Most of the garden is under newspaper and leaves. I haven't gotten the urge to go out and cover the last bit, so I may end up weeding it -- but it's no more than another 10 feet down, nowhere near the impossible task I had last year. It's just the corn beds, so half of the four can be done a little later, as time allows. The rest has been cleaned up, other than having a couple weeds here and there and a few piles of rock; I'm almost done disassembling the raised bed, and it'll need to be reassembled and filled. An afternoon's work, there, not bad.

I need to move some posts, and buy and assemble the watering system; then it's down to digging holes and filling them with amendments. I'll try to get the watering system out of the way next weekend, before homework really heats up. I'm crossing my fingers that this setup will scale up less frequently, and when it does it'll be easier to clean out. The drip emitters really were a disaster.

I've narrowed down the tomato list to something I can reasonably grow, and now I'm holding on with tooth and nail not to add more. My goal is to can tomatoes this year, so I'm sticking to really productive, robust plants with meaty fruit. I have a couple of new ones to satisfy my curiosity, a cherry tomato because I realized I can't really do without (not Red Robin, I'm putting in one Dr. Carolyn), and hopefully a seed increase on Yellow Wisconsin 55. We'll see how many germinate.

I've been spending a lot of time and energy in the last week clearing out the weed trees in the front thicket. May I just say, for the record, that this is immensely satisfying? They've been encroaching on the lawn for years, and finally I get to go in there with axe, mattock, and saw to hack them out of the ground and reclaim up to fifteen feet of that border. We've made tremendous progress, Nick and Alex and I, and now we can actually see the street. It'll look very different after the chainsaw hits the big trees, and after I clear out all the stumps. I have plans for a couple of roses, herbs, and flowers in that area, so that when we look outside we can see something colorful and pleasant, rather than just an advancing green wall.

My arms and hands are stiff and sore today, though. Too much mattock-work, and too much gripping of the bow saw. I might go out there and pick at it a little, but I really should rest up and turn to something less physically demanding.

It's about time I made an effort to manage my time so that gardening is on the list of essential priorities, up there with homework. It's a big part of who I am, and while it has stresses of its own, it's also something I can concentrate on which isn't school, something mostly within my control. The point at which it gets depressing is when I don't have enough time or energy to combat the problems; again, planning and setting aside time are the keys there, along with not over-committing myself. (I've scaled back the area to 3/4 what it was.)

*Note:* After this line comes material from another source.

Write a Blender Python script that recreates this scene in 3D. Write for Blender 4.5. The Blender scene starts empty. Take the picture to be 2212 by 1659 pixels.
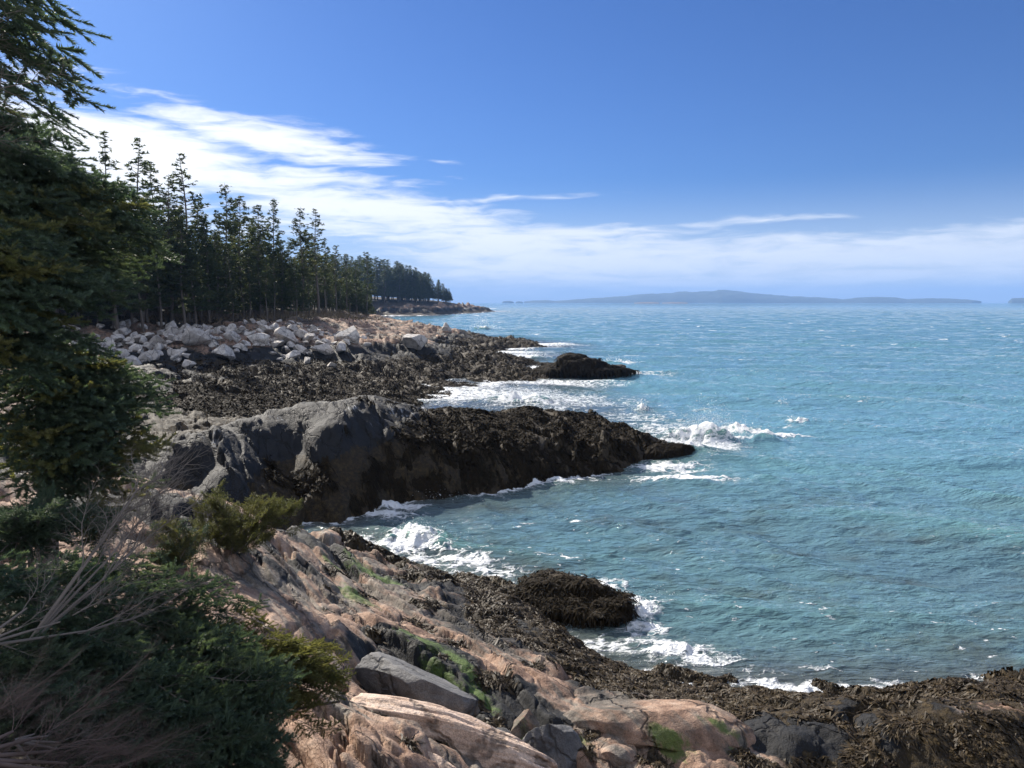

And the rewards are like nothing else. Grades and scores always feel empty to me -- not like looking out front and seeing a landscape that flowers like I want it to, or bringing in baskets of vegetables that taste nothing like what you get in the store. Or having seven-foot towers of corn and tomatoes, laden with ears and fruit. I always prefer something I can touch, and taste, to numbers on my transcript. School is a means to an end, but gardening is an end in itself.